> _Problem description_:
Your task is to transcribe, without alteration, the lines from the top of the material below through the line bearing "o = mesh('picture', Vv.tolist(), F_.tolist(), ms, t);", inclusive.

> _Input data_:
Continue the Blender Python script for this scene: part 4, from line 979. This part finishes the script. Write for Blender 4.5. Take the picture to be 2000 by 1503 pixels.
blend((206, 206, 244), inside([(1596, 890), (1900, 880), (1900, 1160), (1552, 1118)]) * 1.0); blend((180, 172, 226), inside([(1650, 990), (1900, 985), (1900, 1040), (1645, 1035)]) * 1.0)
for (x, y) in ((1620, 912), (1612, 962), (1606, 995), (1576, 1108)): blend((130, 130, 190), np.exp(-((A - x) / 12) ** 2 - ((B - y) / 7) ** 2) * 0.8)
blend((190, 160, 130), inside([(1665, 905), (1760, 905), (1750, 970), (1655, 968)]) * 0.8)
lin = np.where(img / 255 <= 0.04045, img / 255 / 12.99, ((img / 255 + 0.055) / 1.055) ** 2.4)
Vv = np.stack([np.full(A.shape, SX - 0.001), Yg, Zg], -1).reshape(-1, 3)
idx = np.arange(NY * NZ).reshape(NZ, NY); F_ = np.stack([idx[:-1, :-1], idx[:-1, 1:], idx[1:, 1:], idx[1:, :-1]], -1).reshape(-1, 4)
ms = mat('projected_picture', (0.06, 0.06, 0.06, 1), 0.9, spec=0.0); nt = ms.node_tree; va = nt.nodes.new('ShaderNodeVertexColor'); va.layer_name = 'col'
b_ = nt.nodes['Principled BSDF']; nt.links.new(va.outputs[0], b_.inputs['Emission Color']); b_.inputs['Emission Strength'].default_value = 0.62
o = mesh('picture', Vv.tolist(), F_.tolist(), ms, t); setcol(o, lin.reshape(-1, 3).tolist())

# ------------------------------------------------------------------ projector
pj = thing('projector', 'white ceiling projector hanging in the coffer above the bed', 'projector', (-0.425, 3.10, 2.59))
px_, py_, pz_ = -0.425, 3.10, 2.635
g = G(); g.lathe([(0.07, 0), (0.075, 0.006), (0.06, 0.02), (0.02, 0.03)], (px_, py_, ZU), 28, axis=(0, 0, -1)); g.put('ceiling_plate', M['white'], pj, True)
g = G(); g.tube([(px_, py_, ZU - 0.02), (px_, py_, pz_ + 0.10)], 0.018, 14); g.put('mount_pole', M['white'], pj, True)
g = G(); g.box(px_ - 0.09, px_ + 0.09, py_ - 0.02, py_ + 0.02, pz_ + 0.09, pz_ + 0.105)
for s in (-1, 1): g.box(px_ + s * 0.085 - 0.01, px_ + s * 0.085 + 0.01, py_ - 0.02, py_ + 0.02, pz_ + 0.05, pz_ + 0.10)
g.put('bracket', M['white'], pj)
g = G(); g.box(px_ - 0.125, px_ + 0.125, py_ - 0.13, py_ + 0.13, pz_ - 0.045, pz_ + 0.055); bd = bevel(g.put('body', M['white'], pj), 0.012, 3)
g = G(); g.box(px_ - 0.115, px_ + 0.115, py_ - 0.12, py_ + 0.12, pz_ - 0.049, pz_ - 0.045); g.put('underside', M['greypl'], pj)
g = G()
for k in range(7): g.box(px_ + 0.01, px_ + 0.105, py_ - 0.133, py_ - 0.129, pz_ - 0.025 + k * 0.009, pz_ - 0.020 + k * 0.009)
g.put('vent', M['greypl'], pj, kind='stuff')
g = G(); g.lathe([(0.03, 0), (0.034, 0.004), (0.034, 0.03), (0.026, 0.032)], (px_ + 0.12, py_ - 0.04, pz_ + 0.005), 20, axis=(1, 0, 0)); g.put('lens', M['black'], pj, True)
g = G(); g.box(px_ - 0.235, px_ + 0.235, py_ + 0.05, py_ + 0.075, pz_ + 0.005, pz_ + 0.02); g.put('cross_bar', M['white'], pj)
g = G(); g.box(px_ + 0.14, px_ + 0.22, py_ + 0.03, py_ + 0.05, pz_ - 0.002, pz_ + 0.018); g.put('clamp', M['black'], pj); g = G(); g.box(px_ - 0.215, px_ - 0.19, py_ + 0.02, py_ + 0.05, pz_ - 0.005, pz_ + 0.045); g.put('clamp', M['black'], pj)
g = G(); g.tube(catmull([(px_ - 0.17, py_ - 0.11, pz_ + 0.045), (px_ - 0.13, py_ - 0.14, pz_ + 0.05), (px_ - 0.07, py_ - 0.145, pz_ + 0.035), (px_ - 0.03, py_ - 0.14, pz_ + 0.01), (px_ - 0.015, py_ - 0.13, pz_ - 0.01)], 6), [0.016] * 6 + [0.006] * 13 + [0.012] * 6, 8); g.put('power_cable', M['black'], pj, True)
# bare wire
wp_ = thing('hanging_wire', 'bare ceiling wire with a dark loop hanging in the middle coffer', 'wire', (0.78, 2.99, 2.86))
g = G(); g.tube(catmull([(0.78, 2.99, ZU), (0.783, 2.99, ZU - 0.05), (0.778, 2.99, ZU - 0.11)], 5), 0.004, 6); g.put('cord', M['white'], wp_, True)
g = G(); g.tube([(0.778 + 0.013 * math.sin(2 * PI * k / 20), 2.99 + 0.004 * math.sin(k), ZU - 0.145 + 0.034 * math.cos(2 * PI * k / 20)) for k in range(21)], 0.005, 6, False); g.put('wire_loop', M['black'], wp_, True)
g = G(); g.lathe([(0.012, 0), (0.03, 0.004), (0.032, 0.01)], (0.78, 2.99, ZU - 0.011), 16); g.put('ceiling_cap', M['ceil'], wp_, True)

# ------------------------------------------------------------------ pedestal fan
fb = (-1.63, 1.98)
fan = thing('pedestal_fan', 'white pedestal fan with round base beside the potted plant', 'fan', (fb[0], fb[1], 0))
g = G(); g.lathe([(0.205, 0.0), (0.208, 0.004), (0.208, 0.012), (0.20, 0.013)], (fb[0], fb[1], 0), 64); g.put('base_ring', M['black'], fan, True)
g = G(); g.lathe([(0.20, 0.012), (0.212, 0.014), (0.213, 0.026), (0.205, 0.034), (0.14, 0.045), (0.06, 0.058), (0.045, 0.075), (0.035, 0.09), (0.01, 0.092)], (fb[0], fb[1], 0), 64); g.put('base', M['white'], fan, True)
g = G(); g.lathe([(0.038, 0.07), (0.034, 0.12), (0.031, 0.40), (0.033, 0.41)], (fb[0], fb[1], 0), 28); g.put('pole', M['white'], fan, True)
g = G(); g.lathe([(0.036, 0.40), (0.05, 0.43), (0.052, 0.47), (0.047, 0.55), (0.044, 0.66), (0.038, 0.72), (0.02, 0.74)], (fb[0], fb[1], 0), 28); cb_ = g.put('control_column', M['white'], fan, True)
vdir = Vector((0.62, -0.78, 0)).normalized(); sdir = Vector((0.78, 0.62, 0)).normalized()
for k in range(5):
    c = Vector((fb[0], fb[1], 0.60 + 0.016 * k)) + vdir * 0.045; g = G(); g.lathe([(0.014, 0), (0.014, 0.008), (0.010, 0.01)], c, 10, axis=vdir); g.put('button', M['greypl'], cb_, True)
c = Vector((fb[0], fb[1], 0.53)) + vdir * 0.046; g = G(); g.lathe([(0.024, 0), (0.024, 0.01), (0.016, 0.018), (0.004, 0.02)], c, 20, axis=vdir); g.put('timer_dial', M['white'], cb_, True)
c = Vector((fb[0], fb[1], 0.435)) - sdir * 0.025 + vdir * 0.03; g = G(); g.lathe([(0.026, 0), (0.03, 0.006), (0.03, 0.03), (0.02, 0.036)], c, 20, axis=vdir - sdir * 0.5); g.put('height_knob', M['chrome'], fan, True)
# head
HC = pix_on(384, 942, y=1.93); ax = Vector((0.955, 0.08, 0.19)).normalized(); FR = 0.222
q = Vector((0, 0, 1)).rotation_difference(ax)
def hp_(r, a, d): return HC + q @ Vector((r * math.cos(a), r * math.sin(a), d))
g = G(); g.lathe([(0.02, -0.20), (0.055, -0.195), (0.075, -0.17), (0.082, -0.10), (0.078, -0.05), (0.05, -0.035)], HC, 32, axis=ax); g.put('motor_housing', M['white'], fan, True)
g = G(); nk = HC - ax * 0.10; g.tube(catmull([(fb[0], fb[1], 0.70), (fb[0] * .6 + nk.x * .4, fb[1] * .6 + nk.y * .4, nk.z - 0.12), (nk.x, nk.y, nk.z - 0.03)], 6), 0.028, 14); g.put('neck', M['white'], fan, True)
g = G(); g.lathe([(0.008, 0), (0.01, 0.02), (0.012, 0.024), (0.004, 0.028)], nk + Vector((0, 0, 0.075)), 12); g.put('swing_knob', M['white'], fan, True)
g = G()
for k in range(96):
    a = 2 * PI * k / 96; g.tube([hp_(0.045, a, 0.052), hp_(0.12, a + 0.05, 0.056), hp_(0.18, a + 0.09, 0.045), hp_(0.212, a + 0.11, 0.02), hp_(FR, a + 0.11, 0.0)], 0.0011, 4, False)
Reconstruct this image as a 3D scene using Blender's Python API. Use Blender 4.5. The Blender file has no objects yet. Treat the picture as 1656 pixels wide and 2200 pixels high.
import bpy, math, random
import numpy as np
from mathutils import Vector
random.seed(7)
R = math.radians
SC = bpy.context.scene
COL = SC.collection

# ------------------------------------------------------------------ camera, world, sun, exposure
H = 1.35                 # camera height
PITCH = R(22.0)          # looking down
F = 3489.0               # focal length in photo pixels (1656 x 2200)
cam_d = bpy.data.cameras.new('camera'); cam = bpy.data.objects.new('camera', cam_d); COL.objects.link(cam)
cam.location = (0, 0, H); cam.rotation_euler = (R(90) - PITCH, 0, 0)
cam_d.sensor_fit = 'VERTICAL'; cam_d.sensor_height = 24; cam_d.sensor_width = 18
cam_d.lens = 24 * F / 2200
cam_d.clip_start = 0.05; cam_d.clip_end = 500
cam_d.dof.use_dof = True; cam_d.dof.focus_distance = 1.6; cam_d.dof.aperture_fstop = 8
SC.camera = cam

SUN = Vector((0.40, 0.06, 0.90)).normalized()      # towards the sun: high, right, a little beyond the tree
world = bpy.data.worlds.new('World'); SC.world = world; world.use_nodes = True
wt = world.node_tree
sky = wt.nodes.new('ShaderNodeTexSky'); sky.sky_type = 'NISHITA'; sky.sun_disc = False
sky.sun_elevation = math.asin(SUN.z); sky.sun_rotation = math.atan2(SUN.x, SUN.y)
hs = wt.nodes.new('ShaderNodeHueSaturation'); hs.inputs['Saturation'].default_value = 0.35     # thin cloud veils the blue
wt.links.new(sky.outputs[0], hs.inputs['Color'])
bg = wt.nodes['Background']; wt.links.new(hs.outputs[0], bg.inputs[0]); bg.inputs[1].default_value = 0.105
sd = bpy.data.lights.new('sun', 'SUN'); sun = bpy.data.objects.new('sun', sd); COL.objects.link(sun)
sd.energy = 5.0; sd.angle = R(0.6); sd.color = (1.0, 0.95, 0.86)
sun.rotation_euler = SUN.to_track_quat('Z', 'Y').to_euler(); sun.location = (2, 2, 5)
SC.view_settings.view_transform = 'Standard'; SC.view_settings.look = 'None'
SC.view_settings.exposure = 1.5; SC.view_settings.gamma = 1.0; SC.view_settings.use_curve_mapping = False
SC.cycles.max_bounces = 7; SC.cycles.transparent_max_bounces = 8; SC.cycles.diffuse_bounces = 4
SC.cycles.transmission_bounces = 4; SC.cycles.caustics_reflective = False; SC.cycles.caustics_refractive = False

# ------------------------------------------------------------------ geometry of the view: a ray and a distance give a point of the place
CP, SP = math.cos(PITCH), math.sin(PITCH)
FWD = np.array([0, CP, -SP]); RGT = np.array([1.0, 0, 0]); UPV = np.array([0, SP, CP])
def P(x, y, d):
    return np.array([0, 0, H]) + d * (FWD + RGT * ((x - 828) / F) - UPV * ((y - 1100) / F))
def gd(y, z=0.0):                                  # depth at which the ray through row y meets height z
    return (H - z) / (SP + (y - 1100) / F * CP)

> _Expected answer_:
Continue the Blender Python script for this scene: part 4, from line 979. This part finishes the script. Write for Blender 4.5. Take the picture to be 2000 by 1503 pixels.
blend((206, 206, 244), inside([(1596, 890), (1900, 880), (1900, 1160), (1552, 1118)]) * 1.0); blend((180, 172, 226), inside([(1650, 990), (1900, 985), (1900, 1040), (1645, 1035)]) * 1.0)
for (x, y) in ((1620, 912), (1612, 962), (1606, 995), (1576, 1108)): blend((130, 130, 190), np.exp(-((A - x) / 12) ** 2 - ((B - y) / 7) ** 2) * 0.8)
blend((190, 160, 130), inside([(1665, 905), (1760, 905), (1750, 970), (1655, 968)]) * 0.8)
lin = np.where(img / 255 <= 0.04045, img / 255 / 12.99, ((img / 255 + 0.055) / 1.055) ** 2.4)
Vv = np.stack([np.full(A.shape, SX - 0.001), Yg, Zg], -1).reshape(-1, 3)
idx = np.arange(NY * NZ).reshape(NZ, NY); F_ = np.stack([idx[:-1, :-1], idx[:-1, 1:], idx[1:, 1:], idx[1:, :-1]], -1).reshape(-1, 4)
ms = mat('projected_picture', (0.06, 0.06, 0.06, 1), 0.9, spec=0.0); nt = ms.node_tree; va = nt.nodes.new('ShaderNodeVertexColor'); va.layer_name = 'col'
b_ = nt.nodes['Principled BSDF']; nt.links.new(va.outputs[0], b_.inputs['Emission Color']); b_.inputs['Emission Strength'].default_value = 0.62
o = mesh('picture', Vv.tolist(), F_.tolist(), ms, t); setcol(o, lin.reshape(-1, 3).tolist())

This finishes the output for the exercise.